12. The system of claim 9, wherein the healing energy beam is a laser beam, a plasma arc, or an electron beam.

13. The system of claim 9, wherein the control module executes instructions to:

oscillate the healing energy beam along at least the portion of the periphery of the weld joint.

14. The system of claim 9, wherein the control module executes instructions to:

scan the healing energy beam along an outer periphery of the weld joint.

15. The system of claim 9, wherein the control module executes instructions to:

scan the healing energy beam along an inner periphery of the weld joint.

16. The system of claim 9, wherein the control module executes instructions to:

scan the healing energy beam along an end portion of the weld joint.
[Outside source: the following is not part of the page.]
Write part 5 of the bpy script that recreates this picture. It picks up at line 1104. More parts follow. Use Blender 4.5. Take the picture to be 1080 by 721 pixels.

17. The system of claim 9, wherein the predefined energy density of the healing energy beam is configured to melt edges of the weld joint to less than a predefined thickness, wherein the predefined thickness is less than one-half the thickness of the upper layer of the weld joint.

18. The system of claim 9, further comprising a galvo-mirror beam positioning system in electronic communication with the control module, wherein the galvo-mirror beam positioning system includes a plurality of mirrors that guide the healing energy beam.

19. The system of claim 9, further comprising an arm in electronic communication with the focused energy device, wherein arm is coupled to the focused energy device and guides the focused energy device.

20. The system of claim 9, wherein the healing energy beam is defocused and operates at a reduced energy density.